In all I have read of Thoreau (I am no scholar on him), his world view—that Mother Nature is “vast, howling, savage” but also just “lying” around us until we are forced out of Her and into Human Society—is absent of the interconnectedness of man and nature.  From nature we emerge, and to return is an act of transgression against society, and to preserve nature is an act of social progress, but there is no oneness with nature.  My history of science is weak for Thoreau’s era, but I wonder if he ever felt the excitement I felt when I learned humans were animals, mammals even!

Despite all I have written this semester about being a work-hating, pot-smoking, grump-ass who just wants to sit on the beach all the time, I have very strong feelings about walking in nature.  The highlight of my life is my evening walk around the condos with my wonderful husband and our little dog.  While wonderful husband and little dog investigate the bushes, I follow them with a long arm trash picker I use to collect litter that I drop in a recycled cat litter bucket.  The act of making nature better gives me that feeling that I never get from Thoreau’s work; I give to nature my work, and nature gives me a beautiful view.

To say picking up trash is a ritual seems to imbue it with magic and specialness I am not convinced it has.  From Planet Diane, it is a compulsion.  When my husband says he is not coming for the evening walk (thereby leaving me to watch little dog), and I do not get to pick up trash, the highlight of my life becomes work and I want nothing to do with it.  As a matter of fact, I could stand never going on a walk without picking up trash again!

Second, to no one’s surprise, I have personal issues with rituals.
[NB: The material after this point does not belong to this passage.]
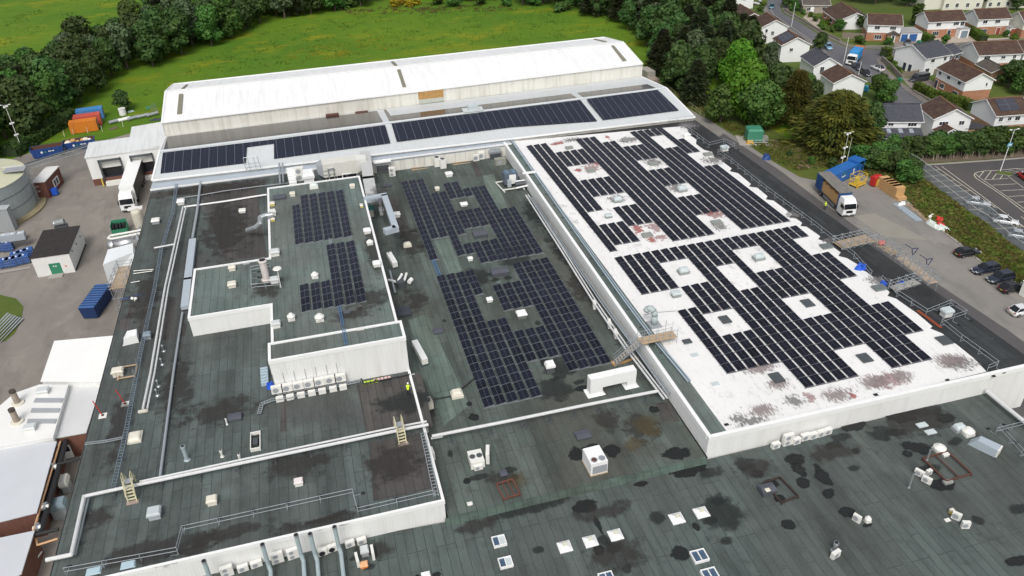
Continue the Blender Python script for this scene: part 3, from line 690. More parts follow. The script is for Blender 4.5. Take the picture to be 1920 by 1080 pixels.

Here I speak to you from beside my higher power, from above—be warned of using rituals to construct your life and be warned of becoming a slave to your rituals.  Or if your rituals do define you or enslave you, know that you can be free.

My plan for my walk was to pick up trash and think about rituals.  Coming out of a long period of physical illness preceded by a structured life, I am discovering that recovery is not a miracle that happens one day and then you return to who you were before.  Accepting that I can no longer fulfill my former rituals has set me free of them (that’s step 1, by the way) and set me free of the abuse I have imposed on myself for my body’s inability to fulfill them (that’s step 3).

“I came to this course wondering if I had a spirit,” I grumbled as I trash picked.  I am still unsure.  “Does it matter if I call my life ‘a 24-hour ritual’ or ‘highly-structured’ even?  These are other people’s boxes that I am trying to fit in.”  My conditions force me to live with a routine and my conditions certainly enslave me, but “without a choice in my rituals, at least I can no longer abuse myself with them.”

“Am I living too much of my life on autopilot?” I wonder.  “It doesn’t matter because living this routine brings me absolute sanity.”  Sanity, I remember, is the opposite of what my rituals brought me before I got sick, and somehow a wave of cool pools inside me.   Desperate for something to write, I made a mental list titled Things I Do by Routine to Make Life Easier.  1.  Make the coffee at night so it is ready the moment I wake, 2. Put the Roomba on a preprogrammed schedule, 3.  Take my psyllium fiber three times a day, and so on.

And then, out of nowhere, everyone, I felt satisfied, which is saying a lot for grouch me.  I can see how a hopeful person would construct special meaning out of such satisfaction from such small acts!  By liberating myself from the chores of life, especially the chores I disguised as goals, I am free, but by keeping my rituals/routines reasonable, Karol is right, your mind is liberated to do its thing.  Wandering from the topic at hand, I wondered what the right analogy was for minding my Muses as the story of Diane minding anyone seems like something horrible I could write late in my life.  I yelled at my wonderful husband, “Babe, just 27 more years until we can retire.”  I am going to do so much trash picking someday.

Making our way back to Building 2, I hold up my bucket and announce, “I picked up an entire bucket tonight.”  I am outwardly proud of myself and inwardly disgusted with my litterbug neighbors.  I looked forward to the next walk and to picking up trash and listening while my mind wondered.  The best part is when you pick up tiny squares of mowed cardboard and somehow, as your eyes tunnel forward, the mind lifts up into the space inside your head.